Shape-Dependent Light Scattering Properties of Subwavelength Silicon Nanoblocks

• Published in: Nano letters Vol. 15; no. 3; pp. 1759 - 1765
• Main Authors: Ee, Ho-Seok, Kang, Ju-Hyung, Brongersma, Mark L, Seo, Min-Kyo
• Format: Journal Article
• Language: English
• Published: United States American Chemical Society 11.03.2015
• Subjects: Light scattering; Magnetic resonance; Nanostructure; Resonance scattering; Scattering; Scattering cross sections; Silicon; Waveguides; resonant scattering; structural color; Silicon nanoblock; scattering cross section; leaky-mode resonance
• ISSN: 1530-6984; 1530-6992
• DOI: 10.1021/nl504442v

We explore the shape-dependent light scattering properties of silicon (Si) nanoblocks and their physical origin. These high-refractive-index nanostructures are easily fabricated using planar fabrication technologies and support strong, leaky-mode resonances that enable light manipulation beyond the optical diffraction limit.
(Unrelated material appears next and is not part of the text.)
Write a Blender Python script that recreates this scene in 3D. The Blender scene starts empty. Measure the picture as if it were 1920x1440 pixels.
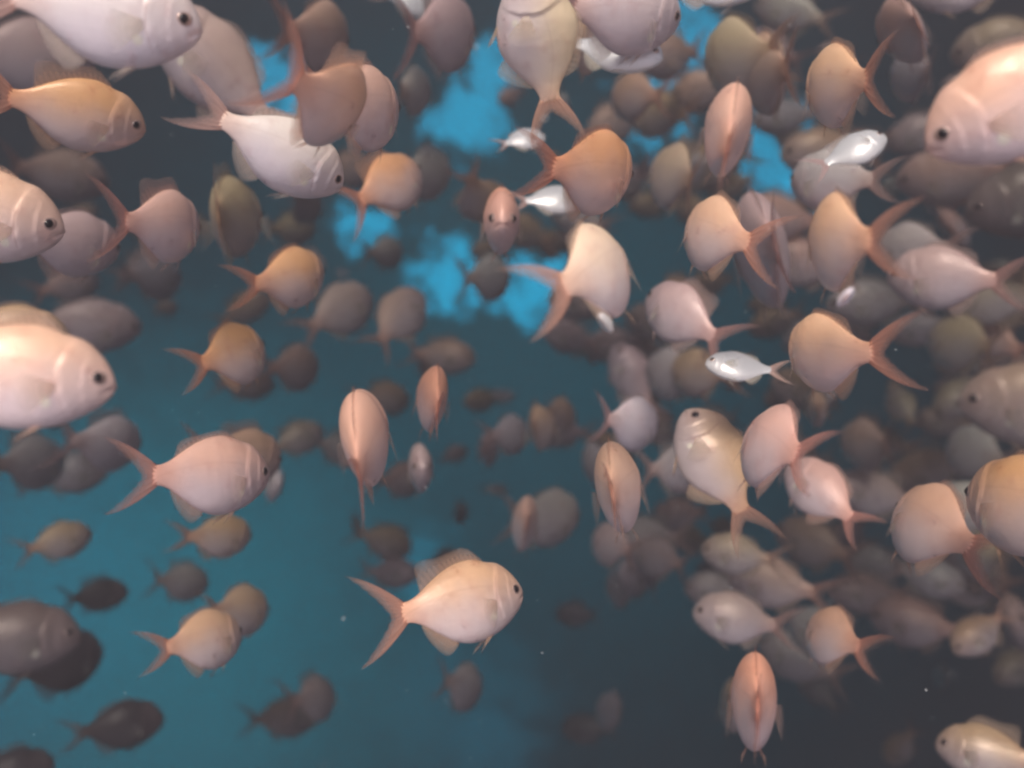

Dark-field microscopy and a numerical modal analysis show that the nanoblocks can be viewed as truncated Si waveguides, and the waveguide dispersion strongly controls the resonant properties. This explains why the lowest-order transverse magnetic (TM01) mode resonance can be widely tuned over the entire visible wavelength range depending on the nanoblock length, whereas the wavelength-scale TM11 mode resonance does not change greatly. For sufficiently short lengths, the TM01 and TM11 modes can be made to spectrally overlap, and a substantial scattering efficiency, which is defined as the ratio of the scattering cross section to the physical cross section of the nanoblock, of ∼9.95, approaching the theoretical lowest-order single-channel scattering limit, is achievable. Control over the subwavelength-scale leaky-mode resonance allows Si nanoblocks to generate vivid structural color, manipulate forward and backward scattering, and act as excellent photonic artificial atoms for metasurfaces.